Who needs a hug the most?

“Who doesn’t need it?” she replied. She said that everything in this world is made of vibrations and the most beautiful and pure vibration is that of love.

“The vibration of pure love transforms you completely,” she said.

Amma’s arrival Tuesday was not shrouded in pomp and circumstance. She arrived seated in the back seat of a tan Lexus and entered the two-story wooden building quietly, touching the hands of followers who then pressed their hands to their faces. One follower quietly tapped a gong. Another blew in a conch shell.

After a 10-minute meditation session, the 53-year-old Amma began her routine embracing sessions.

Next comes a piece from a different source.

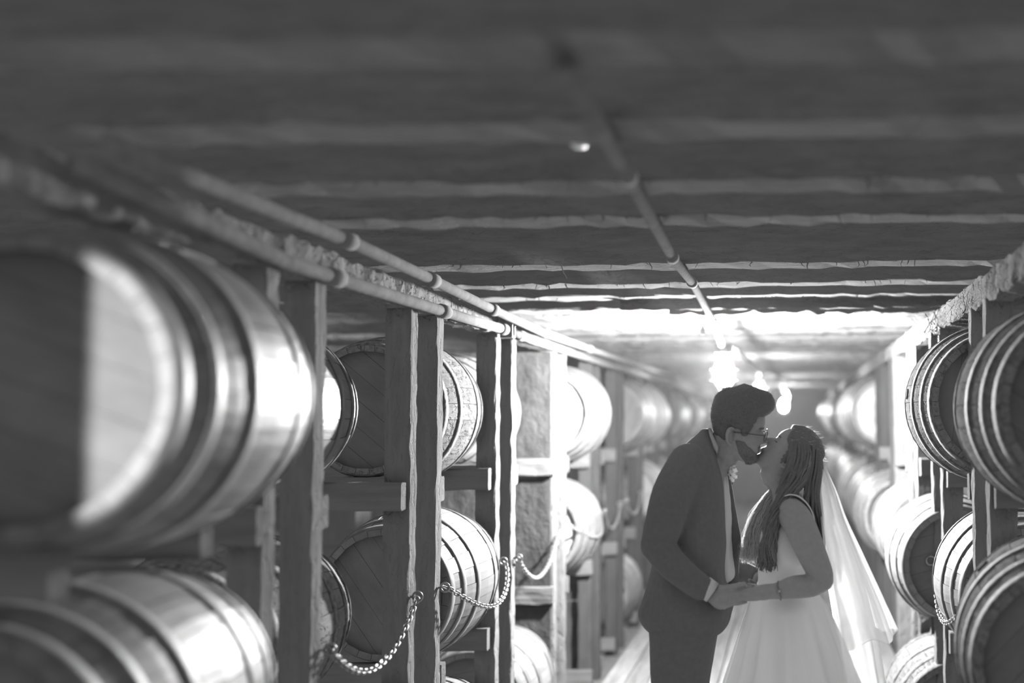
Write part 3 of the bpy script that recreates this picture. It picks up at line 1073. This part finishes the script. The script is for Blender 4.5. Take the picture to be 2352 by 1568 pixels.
def band(ring0, ring1, th):
    n = len(ring0)
    c0 = sum((Vector(p) for p in ring0), Vector()) / n
    V = list(ring0) + list(ring1) + [p + (c0 - p).normalized() * th for p in ring1] + [p + (c0 - p).normalized() * th for p in ring0]
    Fc = []
    for j in range(4):
        for k in range(n):
            a, b = j * n + k, j * n + (k + 1) % n
            c, d = ((j + 1) % 4) * n + (k + 1) % n, ((j + 1) % 4) * n + k
            Fc.append((a, b, c, d))
    return V, Fc


A, B = G(1618, 986), G(1661, 1062)
mid, ax = (A + B) / 2, (B - A) / 2
upv = (G(1652, 1018) - mid); upv = (upv - ax * (upv.dot(ax) / ax.length_squared)).normalized()
n = 32
ringA = [mid + ax * cos(2 * pi * k / n) + Vector((0, .070 * sin(2 * pi * k / n), 0)) for k in range(n)]
ringB = [mid + upv * (.019 - .004 * cos(2 * pi * k / n)) + ax * .93 * cos(2 * pi * k / n) + Vector((0, .064 * sin(2 * pi * k / n), 0)) for k in range(n)]
obj('collar', mesh('collar', *rel(band(ringA, ringB, .004), GO), 'shirt', True), groom)
# turned-down collar leaf on the camera side
V = [ringA[k] for k in range(17, 33 - 1)] + [ringB[k] + Vector((0, -.002, 0)) for k in range(17, 32)]
ca, cb2 = W(1616, 1346, YH), W(1637, 1361, YH)
axd = (cb2 - ca).normalized()
sideu = Vector((0, 1, 0)).cross(axd).normalized()
n = 28
def cuff_ring(c, ru, ry): return [c + sideu * ru * cos(2 * pi * k / n) + Vector((0, ry * sin(2 * pi * k / n), 0)) for k in range(n)]
cuff = obj('cuff', mesh('cuff', *rel(band(cuff_ring(ca, .039, .048), cuff_ring(cb2, .0375, .046), .003), GO), 'shirt', True), groom)
obj('button', mesh('button', *rel(tube([W(1611, 1365, YH - .036), W(1611, 1365, YH - .044)], .006, 12), GO), 'porcelain'), cuff)
# trousers and shoes
TR = []
for s in (-1, 1):
    top = G(1577, 1405)
    TR.append(loft([[Vector((c + hw * math.copysign(abs(cos(2 * pi * k / 24)) ** .85, cos(2 * pi * k / 24)), YG + s * (.085 + .01 * i) + hd * sin(2 * pi * k / 24), z)) for k in range(24)]
                    for i, (c, hw, hd, z) in enumerate(((G(1577, 1400).x, .135, .11, G(1577, 1400).z), (G(1573, 1454).x, .118, .115, G(1573, 1454).z), (G(1568, 1527).x, .106, .11, G(1568, 1527).z),
                                                        (G(1566, 1568).x, .097, .10, G(1566, 1568).z), (GO.x + .01, .075, .08, .48), (GO.x, .068, .07, .25), (GO.x + .005, .068, .068, .045)))]))
tr = obj('trousers', mesh('trousers', *rel(join(TR), GO), 'suit', True), groom)
remesh(tr, .008, 2)
for s in (-1, 1):
    y = YG + s * .145
    obj('shoe', mesh('shoe', *rel(join([tube([Vector((GO.x - .075, y, .035)), Vector((GO.x - .05, y, .045)), Vector((GO.x + .05, y, .045)), Vector((GO.x + .15, y, .035)), Vector((GO.x + .205, y, .025))],
                                             [(.02, .03), (.04, .042), (.044, .042), (.046, .032), (.03, .02)], 14, flat=(0, 1, 0))]), GO), 'shoe', True), groom)


# hair
def ghair(th, z):
    d = abs(th)
    line = .176 - .058 * sstep(.75, 1.25, d) - .070 * sstep(1.6, 2.3, d) - .012 * sstep(2.4, 3.1, d)
    if 1.05 < d < 1.45: line -= .022
    on = sstep(line - .005, line + .006, z)
    thick = .007 + .012 * sstep(.10, .2, z) + .010 * sstep(.17, .23, z)
    quiff = .034 * exp(-(d / .75) ** 2) * sstep(.165, .20, z) * (1 - .5 * sstep(.212, .235, z))
    return -.006 + on * (.006 + thick + quiff)


gh = obj('hair', mesh('hair', *rel(hair_shell(HG, ghair, seed=4), GO), 'hair_dark', True), groom)
rg = random.Random(21)
paths = []
for i in range(2200):
    th = rg.uniform(-pi, pi); z = rg.uniform(.05, .2335)
    h = ghair(th, z)
    if h < .008: continue
    p = head_pt(z, th, 0, False)
    nrm = Vector((cos(th), sin(th), max(-.1, (z - .13) / .05))).normalized()
    lean = Vector((.6, 0, .5)) if z > .15 else Vector((-.35, 0, -.5))
    L = rg.uniform(.008, .024) * (1.0 if z > .12 else .55)
    a = p + nrm * (h - .004); b = a + (nrm * .8 + lean * .6).normalized() * L * .5
    c = b + (nrm * .5 + lean + Vector((rg.uniform(-.4, .4), rg.uniform(-.4, .4), rg.uniform(-.3, .3)))).normalized() * L * .5
    paths.append([HG(a) - GO, HG(b) - GO, HG(c) - GO])
strands(paths, 'hair_groom', 'stray_hair', gh, .0009)
# beard, brows
rings = []
n = 48
for i in range(24):
    z = -.0065 + i * .0035
    ring = []
    for k in range(n):
        th = -1.75 + 3.5 * k / (n - 1)
        d = abs(th)
        top = .034 + .010 * sstep(.3, .7, d) + .016 * sstep(.7, 1.1, d) + .030 * sstep(1.1, 1.45, d)
        on = 1 - sstep(top - .006, top + .004, z)
        must = exp(-((z - .060) / .006) ** 2) * (1 - sstep(.30, .5, d))
        goat = exp(-((d - .36) / .08) ** 2) * (1 - sstep(.058, .066, z))
        on = max(on, must, goat)
        if d > 1.55: on *= 1 - sstep(1.55, 1.75, d)
        p = head_pt(max(z, -.0058), th, -.004 + .0075 * on)
        if z <= -.003: p.z -= .005 * on
        ring.append(HG(p) - GO)
    rings.append(ring)
V = [p for r in rings for p in r]
Fc = [(i * n + k, i * n + k + 1, (i + 1) * n + k + 1, (i + 1) * n + k) for i in range(23) for k in range(n - 1)]
bd = obj('beard', mesh('beard', V, Fc, 'beard', True), groom)
paths = []
for i in range(260):
    th = rg.uniform(-1.5, 1.5); z = rg.uniform(-.006, .03)
    p = head_pt(z, th, .004); q = p + Vector((cos(th), sin(th), -.8)).normalized() * rg.uniform(.004, .010)
    paths.append([HG(p) - GO, HG((p + q) / 2) - GO, HG(q) - GO])
strands(paths, 'hair_groom', 'whisker', bd, .0008)
for s in (-1, 1):
    obj('eyebrow', mesh('eyebrow', *rel(HG.map(tube([head_pt(.131, s * a, .001) for a in (.16, .3, .45, .6)], [.003, .0045, .004, .002], 8)), GO), 'beard', True), groom)
# glasses
gl = obj('eyeglasses', mesh('eyeglasses', *rel(join([
    HG.map(tube([Vector((-.012, s * .076, .104)), Vector((.03, s * .0765, .108)), Vector((.085, s * .066, .111)), Vector((.104, s * .055, .112))], .0017, 8)) for s in (-1, 1)] + [
    HG.map(tube([Vector((.108 - .010 * abs(cos(a)) * 0 - .008 * (.5 + .5 * cos(a)), s * (.034 + .023 * cos(a)), .106 + .020 * sin(a))) for a in [2 * pi * k / 20 for k in range(21)]], .0016, 6)) for s in (-1, 1)] + [
    HG.map(tube([Vector((.106, -.012, .110)), Vector((.110, 0, .113)), Vector((.106, .012, .110))], .0016, 6))]), GO), 'frame_black', True), groom)
# boutonniere
bq = obj('boutonniere', mesh('boutonniere', *rel(join([tube([G(1674, 1052, -.02), G(1677, 1085, -.02), G(1682, 1112, -.015)], .0025, 6)]), GO), 'hair_dark'), groom)
rg = random.Random(5)
for (px, py, r) in ((1673, 1052, .006), (1677, 1058, .006), (1676, 1072, .010), (1684, 1070, .010), (1687, 1080, .011), (1678, 1083, .010), (1684, 1090, .010), (1680, 1097, .008), (1689, 1095, .008), (1683, 1103, .007)):
    c = G(px, py, -.03 + rg.uniform(-.012, .012))
    rings = []
    pts = ico(c, r, 9, 6, (1, .8, .9))[0]
    v, f = ico(c, r, 10, 7, (1, .8, .9))
    v = [c + (Vector(p) - c) * (1 + .22 * sin(5 * math.atan2(p[2] - c.z, p[0] - c.x) + px)) for p in v]
    obj('petal', mesh('petal', *rel((v, f), GO), 'flower', True), bq)

# ============================================================ the bride
YB = YG + .02
BO = Vector((W(1815, 1900, YB).x, YB, 0.0))
bride = tag(empty('person', BO), 'person in a white sleeveless gown and veil, head tilted back for a kiss', 'person')
HB = Head((1806, 1063), YB + .012, -1, radians(51), .93, roll=radians(5))
Bp = lambda px, py, dy=0.0: W(px, py, YB + dy)
bb = [head_geo3(HB), ear_geo(HB, 1), ear_geo(HB, -1)]
bb.append(limb([HB((-.01, 0, .07)), HB((-.02, 0, .02)), Bp(1795, 1110), Bp(1800, 1150), Bp(1808, 1180)], [.058, .056, .050, .052, .065]))
bb.append(limb([Bp(1812, 1180), Bp(1802, 1240), Bp(1795, 1300), Bp(1797, 1345), Bp(1802, 1400)], [.088, .092, .078, .074, .088]))
bb.append(limb([Bp(1815, 1172, -.10), Bp(1818, 1172, .10)], [.06, .06]))
# near (left) arm
YA = -.19
bb.append(limb([Bp(1818, 1178, -.13), Bp(1836, 1205, YA + .02), Bp(1862, 1265, YA), Bp(1884, 1315, YA), Bp(1889, 1332, YA)], [.056, .058, .054, .046, .040]))
bb.append(limb([Bp(1889, 1332, YA), Bp(1862, 1344, YA), Bp(1822, 1348, YA), Bp(1788, 1356, YA), Bp(1768, 1358, YA)], [.040, .041, .040, .030, .027]))
# left hand over the groom's hand
bb.append(limb([Bp(1774, 1357, YA - .01), Bp(1752, 1360, YA - .02), Bp(1736, 1362, YA - .028)], [.027, .028, .024]))
for (bx, by, L, r, dy) in ((1738, 1353, .078, .0085, -.030), (1734, 1361, .088, .0088, -.036), (1735, 1369, .080, .0085, -.034), (1740, 1375, .062, .0075, -.028)):
    b = Bp(bx, by, YA + dy)
    bb.append(finger(b, Bp(bx - 50, by + 3, YA + dy - .012) - b, Vector((0, -1, 0)), L, r, (.05, .12, .2)))
bb.append(finger(Bp(1757, 1350, YA - .012), Bp(1722, 1344, YA - .004) - Bp(1757, 1350, YA - .012), Vector((0, -1, 0)), .062, .0095, (.05, .1, .15)))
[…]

Now, these are not just any hugs. Not the pat-on-your-back-and-goodbye-type hugs. Amma guides the head of the person she is about to hug to her right shoulder and presses it against her body. She dips her head to the person’s ear and murmurs a personalized saying.

Amma smells like sage and spice. She is soft and warm. For a moment, though surrounded by hundreds of followers, it is just Amma and the person in her embrace.

The hug is a more prolonged affair here in the Bay Area than it is in India, as fewer people come to see Amma in the U.S. than they do in her homeland. Still, it is under the watchful eyes of hundreds who have waited hours for their chance at meeting and hugging Amma.

Amma usually first hugs people who have never received a hug from her — or darshan as her followers call it — before hugging repeat visitors.

She will be hugging people from today until June 13, starting at 10 a.m. and at 7:30 p.m. She will not appear June 11. Her final Bay Area public program will be at 7 p.m. June 15.